I'm curious how old you are, CW. Rock fans who grew up on a diet of the "heavier" sounds that followed The Beatles may find that their music doesn't seem to "rock out" enough for them. In their day, The Beatles did often get represented as one side of a dichotomy, with The Rolling Stones on the other, as the "light" to The Stones' "dark". As a big fan of both, I can say there is some truth to this characterization, but that it really misses the point.
"Rock" music as the art form we know would have been inconceivable without The Beatles happening first. All other groups and artists, The Stones included, were in their day continually playing catch-up and second fiddle to The Beatles. The Beatles were, are, and forever will be, by far the most important single thing to come along in Rock & Roll after its beginnings with Elvis and Chuck Berry. They mark the divergence of what came to be known simply as "Rock" from Rock & Roll's roots in Rhythm & Blues, Country & Western, Pop, and Soul musics that came before, and with it Rock's establishment as an Art Form, no longer just a passing teenage fad.
They did this by integrating everything that had preceded them with a talent, flair, eclecticism, capacity for evolution, timeliness, and sheer songwriting originality and genius, totally unprecedented in the music before them and not matched since. The important thing to realize is that although they did not blaze every Rock path that formed in the 60's (and every path taken since, BTW, does have its roots in this seminal decade), the ones they did not, such as those pioneered by The Velvet Underground, Bob Dylan, Jimi Hendrix, and even their British Invasion mates like The Stones and The Who, would not have come to be without The Beatles' inspiration and example.

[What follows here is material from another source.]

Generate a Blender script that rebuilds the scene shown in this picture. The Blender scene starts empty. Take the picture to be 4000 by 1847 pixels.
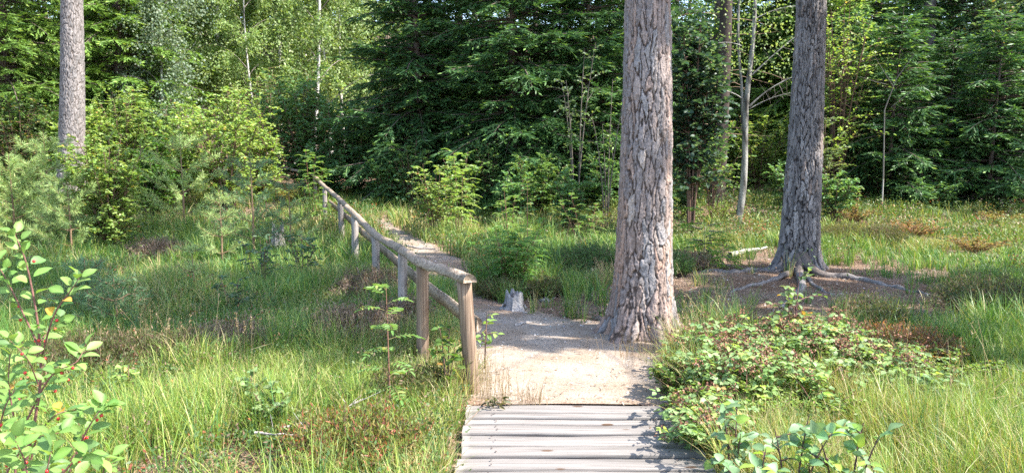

Just as songwriters, Lennon and McCartney wrote so many high-quality, notable, and well-known tunes, and with such incredible variety, that casually interested listeners like yourself will frequently complain that although they like a lot of Beatles songs, there are a lot they can't seem to get into. Contrast this with most other groups or artists, where folks tend either like the bag that they work in and therefore dig them, or don't (but for maybe a song or two).
Yes, it is also true that, contrary to what some have thought, not every single Beatles song is an uncontestable masterpiece. But their batting average is orders of magnitude beyond most other prolific artists nonetheless. And though they were not the first Rock & Roll performers to write their own songs (Chuck Berry, Buddy Holly, and Brian Wilson all had success at this before The Beatles arrived on the scene), they did set the standard, observed ever since, for the self-contained group which both writes and performs all its own material.
Now me saying this, or even its being true, is not going to - and is not supposed to - make you "like" The Beatles more than you presently do. I, for instance, generally like a lot of 20th century classical music much better than I do Mozart, even though I realize that one could not have come to be without the other. I acknowledge his genius even as I admit that it affects me less than it does others. When it comes to The Beatles, there is no "escaping" the Pop aspect of their work - either in the Tin Pan Alley sense of the word as it applies to song-craft, or in their literal popularity worldwide and their attitude towards fame and success. They were trying to be liked by as many people as they could and still touch them all artistically and emotionally. The Beatles did not engage, for the most part, in the willfull obtuseness that so many lesser-talented groups or artists have cultivated in their quests for "exclusivity" among their audiences. The Beatles didn't want a narrow, self-conscious, self-congratulatory audience, separate from other audiences by age or preference. They had what it took to have the whole world as an audience - and they knew it.
So you get songs old people can like, and songs kids can like (many of which, BTW, display a sense of humor that's almost entirely missing in today's simultaneously pretentious and sophomoric Rock). Musically, you get Rock both hard and soft, along with everything from good old Rock & Roll, to Folk Rock, to Experimental Rock, to Psychedelic Rock, to an amazing collection of what can only be described as Original Standards Rock, and all featuring a combination of singing, playing, arranging, and production that is without equal.
But perhaps more importantly, especially from the post-Beatlemania middle period onward, you get genuine, personal, intelligent, wise, and challenging artistic communication in almost every piece, that combined with the musical innovation, creates an impressionistic whole which makes most other artists' output seem disappointingly literal, posturing, and earthbound by comparision. Whereas other groups may have stood for more for rebellion, or sex, or fun, or violence, or drugs, or jamming, or dancing, or simply a fad of the moment, The Beatles always, first and foremost, stood for - and successfully embodied in their art - love. All of those things were representations of freedom, which defined the era - but only love is completely universal for everyone all the time. That is why The Beatles legacy still to this day towers over everything else in Rock.